Butter my backside will ya?! If you're as prepared as I've tried to lead you to be, butter should be in proximity!

  • While the shit is still hot, schmear some butter along the top side allowing the remnants of melted butter to tickle down the backside of the tortilla, searing against the pan. ;)

  • Like starting a fight, push the quesadilla into the foaming butter; sauce it up bro!!

  • Give it a quick hot minute, then flip that bitch over!

    • Check out that liquid gold flavor!

Step 13

Top me off Alice!

  • If you've been paying attention, you should still have some leftover cheese!

  • Dust your plate off!

Oh yeah!!

  • Since the cheese has been sitting out for a bit, it'll melt down and stick to the outer side of the tortilla.

  • Once the cheese has embraced the buttery tortilla, flip that bitch again!

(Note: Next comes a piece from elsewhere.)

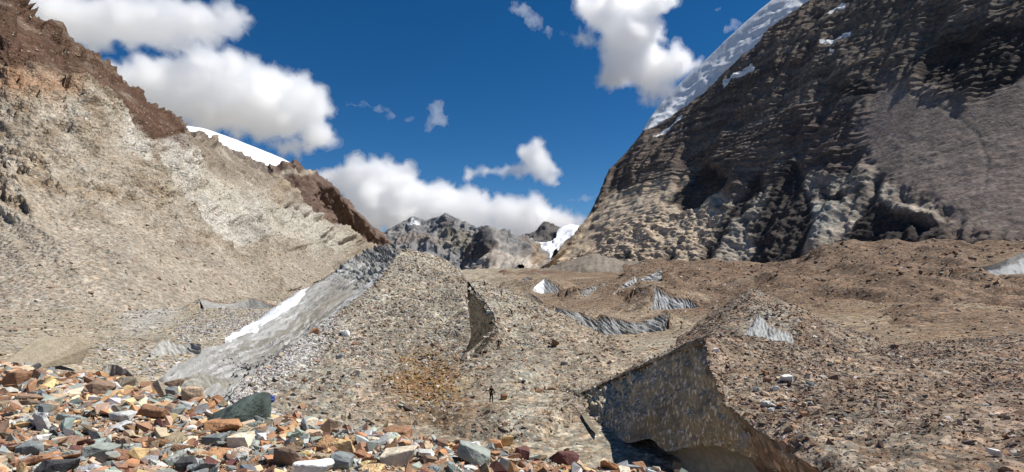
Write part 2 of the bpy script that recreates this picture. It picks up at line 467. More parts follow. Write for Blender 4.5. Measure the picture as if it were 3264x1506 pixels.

    • The cheese is now making happy tears!!

  • Give it a short sear, then tip'r over one last time :)

    • BRO!!! just look at the cheesy flakes!

  • Finally, the crescendo!

  • Stand it up like a taco!

    • it will want to separate some, so watch that, but this should only take a second really :)

  • Knock'er down one last time!

  • Then take'r off the burner and place it on the cheese-bacon-tortilla-plate to let it cool :)

Step 14

Clean up yo shit! but first!

Make more coffee!

  • While the creation of greatness is cooling down and the pan is still hot, take one full square paper towel and fold it into fourths.

  • simply wipe up the evidence!

    • BOOM!

Step 15, the finale!

After a quick clean up the omelet quesadilla has now cooled down to a desirable consumption temperature...

  • The only thing left to do is stuff your face hole!!

  1. The fork I used to beat the eggs: CHECK!

  2. The plate used to hold the tortilla, cheese, and bacon: CHECK!

  3. Folded over paper towel from the pan clean up: CHECK!

    • All of the above makes you feel really good about your efforts!

  4. Side of avocado loaded with everything-bagel seasoning

  5. The bomb-ass-omelet-quesadilla w/an egg-cheese crust

  6. A hot cup of joe!

    • DDFD!

HAHAHA!! That was fun! I enjoyed sharing it with you! Please let me know if you give this recipe to total badassery a try. :) Or, if you have any questions! Have a grateful weekend!